Mannheimer Morgen Stadtausgabe, 16.07.2022

 

Ausnahmen nur aus „seelsorglichen Gründen“

Glaube: Die Mannheimer Stadtdekane hinterfragen die Motive der kirchlichen Trauung von Christian Lindner und Franca Lehfeldt, die beide keiner Kirche angehören

Von Tanja Capuana-Parisi

Über die Hochzeit von Bundesfinanzminister und FDP-Chef Christian Lindner und der Journalistin Franca Lehfeldt kürzlich auf Sylt hat es jede Menge Diskussionen gegeben. Nicht nur wegen der Frage, ob ein so großes, mehrtägiges Fest in diesen Krisen-Zeiten angemessen ist. Sondern auch wegen der kirchlichen Trauung in der St. Severin-Kirche in Keitum. Auch diese kirchliche Trauung ist umstritten, denn Bräutigam und Braut sind keine Kirchenmitglieder. Unsere Redaktion hat die beiden Mannheimer Stadtdekane gefragt: Würden sie Paare trauen, die keine Mitglieder sind?

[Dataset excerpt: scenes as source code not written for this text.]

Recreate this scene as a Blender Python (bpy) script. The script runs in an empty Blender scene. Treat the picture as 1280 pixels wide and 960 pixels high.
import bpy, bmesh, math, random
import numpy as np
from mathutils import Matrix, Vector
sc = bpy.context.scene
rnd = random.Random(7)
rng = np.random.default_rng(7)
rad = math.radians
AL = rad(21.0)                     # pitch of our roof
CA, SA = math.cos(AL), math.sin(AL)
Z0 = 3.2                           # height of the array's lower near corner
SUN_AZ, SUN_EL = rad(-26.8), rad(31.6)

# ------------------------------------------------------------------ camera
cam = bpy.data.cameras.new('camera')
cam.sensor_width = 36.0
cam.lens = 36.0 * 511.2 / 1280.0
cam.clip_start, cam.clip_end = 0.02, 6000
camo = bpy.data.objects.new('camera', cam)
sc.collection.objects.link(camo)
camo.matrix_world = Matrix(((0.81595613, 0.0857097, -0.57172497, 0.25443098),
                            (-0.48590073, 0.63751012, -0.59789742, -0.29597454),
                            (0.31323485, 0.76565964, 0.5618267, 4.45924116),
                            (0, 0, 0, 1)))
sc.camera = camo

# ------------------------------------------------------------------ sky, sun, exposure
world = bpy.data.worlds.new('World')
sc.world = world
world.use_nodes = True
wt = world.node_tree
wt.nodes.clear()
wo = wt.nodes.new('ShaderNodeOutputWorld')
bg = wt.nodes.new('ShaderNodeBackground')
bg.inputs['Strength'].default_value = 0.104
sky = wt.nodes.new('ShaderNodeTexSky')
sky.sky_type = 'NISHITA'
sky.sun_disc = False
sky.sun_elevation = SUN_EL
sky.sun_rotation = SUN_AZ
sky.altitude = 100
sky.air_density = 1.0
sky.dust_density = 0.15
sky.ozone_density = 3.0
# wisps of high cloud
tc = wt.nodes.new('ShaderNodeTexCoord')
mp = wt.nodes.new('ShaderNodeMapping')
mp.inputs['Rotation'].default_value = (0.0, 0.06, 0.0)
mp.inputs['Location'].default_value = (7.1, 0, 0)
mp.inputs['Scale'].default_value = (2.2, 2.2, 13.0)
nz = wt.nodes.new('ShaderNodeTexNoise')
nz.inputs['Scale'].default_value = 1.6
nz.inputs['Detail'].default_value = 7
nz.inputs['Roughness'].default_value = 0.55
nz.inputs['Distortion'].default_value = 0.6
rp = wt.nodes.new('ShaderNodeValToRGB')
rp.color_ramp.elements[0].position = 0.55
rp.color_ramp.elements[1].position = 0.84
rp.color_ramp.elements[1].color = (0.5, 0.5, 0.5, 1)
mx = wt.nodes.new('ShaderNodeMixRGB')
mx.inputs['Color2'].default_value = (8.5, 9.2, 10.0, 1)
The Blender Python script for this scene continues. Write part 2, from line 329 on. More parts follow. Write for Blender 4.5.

„Zunächst einmal sind die allermeisten Trauungen Hochzeiten unter Katholiken oder konfessionsverbindende Ehen unter Christen“, sagt der katholische Dekan Karl Jung. „Dass ein Paar um eine Trauung bittet und beide nicht Mitglied einer Kirche sind, kommt sehr selten vor. Wenn es in den Gesprächen mit dem Paar gelingt, einen neuen Blick auf Gott und die Kirche zu öffnen, ist eine Segensfeier vorstellbar.“

Der evangelische Dekan Ralph Hartmann wünscht den frisch Vermählten zuerst einmal alles Gute. „Und ich wünsche ihnen Gottes Segen für ihr Miteinander“, sagt er. „Dann frage ich mich allerdings, ob das stimmig ist, die Kirche für eine Trauung in Anspruch zu nehmen, wenn man selbst nicht Mitglied ist.“ Formal sei es so geregelt, dass für eine kirchliche Trauung mindestens eine oder einer der beiden Kirchenmitglied ist. „Das halte ich für richtig und stimmig, es sollte schon ein Bezug zu unserer Kirche sichtbar sein“, betont Hartmann. Von dieser Regel seien Ausnahmen aus „seelsorglichen Gründen“ möglich. „Ob und inwieweit solche Gründe vorliegen, kann ich nicht beurteilen, aber ich verstehe, dass viele daran zweifeln.“

Mancher Bürger ist davon überzeugt, dass die Trauung aufgrund eines Promibonus vollzogen werden konnte. Jung findet jedoch, dass man sich vor Pauschalurteilen hüten sollte. „Die Gespräche und damit die persönlichen Lebensgeschichten sind hier entscheidend – prominent oder nicht“, antwortet er. „Ich kann mir das durchaus vorstellen, dass sich der beziehungsweise die Einzelne oder vielleicht das Paar gemeinsam dadurch entschließen, wieder Teil einer Kirche zu werden“, sagt Jung. „Kirche wird dadurch mit einer positiven Erfahrung verknüpft.“

Auch sein evangelischer Kollege betont, dass er die persönlichen Hintergründe von Lindner und Lehfeldt nicht kenne. „Womöglich liegen diese im Bereich des Seelsorgegeheimnisses. Ich finde, die Prominenz des Paares darf kein Argument für die Gewährung einer Ausnahme und für die Trauung sein“, sagt er. „Eher sollten wir gerade wegen der Prominenz besonders sensibel dafür sein, welche Wirkung wir erzielen.“ Hartmann würde die kirchliche Trauung ohne besondere persönlich-seelsorgliche Gründe ablehnen. „Das habe ich auch schon mehrmals so gehandhabt“, sagt er – und erklärt, dass in jedem Gottesdienst alle Menschen, die da sind, gesegnet werden – unabhängig von ihrer Kirchenmitgliedschaft. Das Gleiche gelte für die Seelsorge und Beratungsangebote. „Eine kirchliche Trauung ist wegen des öffentlichen, auf das Traupaar zugeschnittenen Charakters etwas anderes,“ betont er.